I had a beef with Tom Hanks for taking home the Oscar that rightfully belonged to Anthony Hopkins for Remains of the Day long before he made those obscene and hateful movies where he played a "symbologist." Hopkins' Mr Stevens was an achievement on the order of Maria Falconetti's Joan, but besides being the kind of flashy play-acting the Academy loves, Hanks' work was in the service of a cause Hollywood loves, the lionization of those suffering with the consequences, unjust or otherwise, of sexual license, so, of course he won.
Oddly, the same year saw another of my Top Ten Oscar Things-That-Make-You-Say-WHAAAAAAA?

Michael Nyman's brilliant, BRILLIANT score for The Piano? not even nominated.

It was almost the plot of the film, a parallel screenplay in another medium.
It was a character in the film.
(No grudge on my part against John Williams who won the award for score, since Nyman received no nomination.)

Ennio Morricone's Mission score lost to Herbie Hancock's for Round Midnight, and that inequity has ticked me off for thirty years.
Anyway, because I don't watch the Oscars, other than the opening if I think the host has promise, (Chris Rock's monologue was spot on,) I did not learn until just now that the great Morricone has finally received a competitive Oscar, (he did have an honorary.)
It's for a film I shall probably not see, (Tarentino movies can be too skeevy,) but I feel a great deal of ....some emotion that sits between joy and relief?
That kind of "all shall be well, and all shall..." satisfaction that the world is going back toward being in balance.
And that's my problem in a nutshell.
I think things should be in balance.
I remember things. I remember slights, I remember favors.

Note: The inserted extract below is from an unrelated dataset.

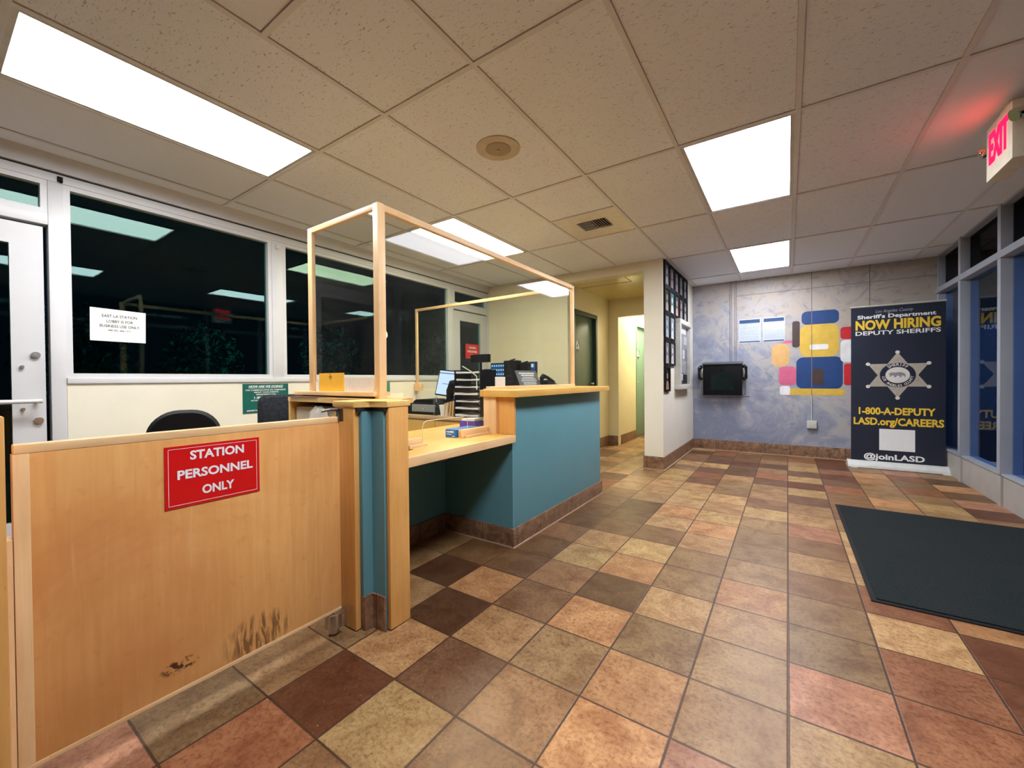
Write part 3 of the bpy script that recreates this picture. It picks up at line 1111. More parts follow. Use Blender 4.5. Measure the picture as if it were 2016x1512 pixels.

I keep score, I take inventory, I measure things on a scale of my own devising and find people either wanting or in desert of more.
Even when although I perceive some trespass but magnanimously forgo revenge or even calling attention to What I'm Letting You Get Away With?
I'm still keeping score, that's right.
And I reward myself by giving myself over to feelings of smug superiority.

Now, I say "I remember," but I must be honest, the one matter I manage to forget as I sneak my thumb onto the scale?
God offers boundless mercy against my minute goodnesses,  prefect benevolence to my trivial good turns, abundance for my puny deeds.
Balance things out? you, Scelata?
Don't make me laugh.
But God has no thumb on the scale, and for that I am grateful.

Morricone has a way with the oboe, huh?
And this was, no, is beautiful.
Although his music is neo-romantic, it functions, as I believe movies scores most often should, in the way classical, as opposed to romantic art does - not to provoke and manipulate the viewer's emotions but to evoke the emotions one already has, to put one in touch with what is already there, to remind one of what hopefully lurks just below the surface, to resonate with memories of ones better self.

1 comment:

Mr. C said...

Speaking of romance and affect, you didn't mention one of the most spectacular scores among many, that of CINEMA PARADISO (I'm also tempted to cite ONCE UPON A TIME IN AMERICA.) If those melodies and aching harmonies fail to bring a tear to the eye and a deep yearning, that one is not fully human. Even amoeba are moved to tears....bada boom.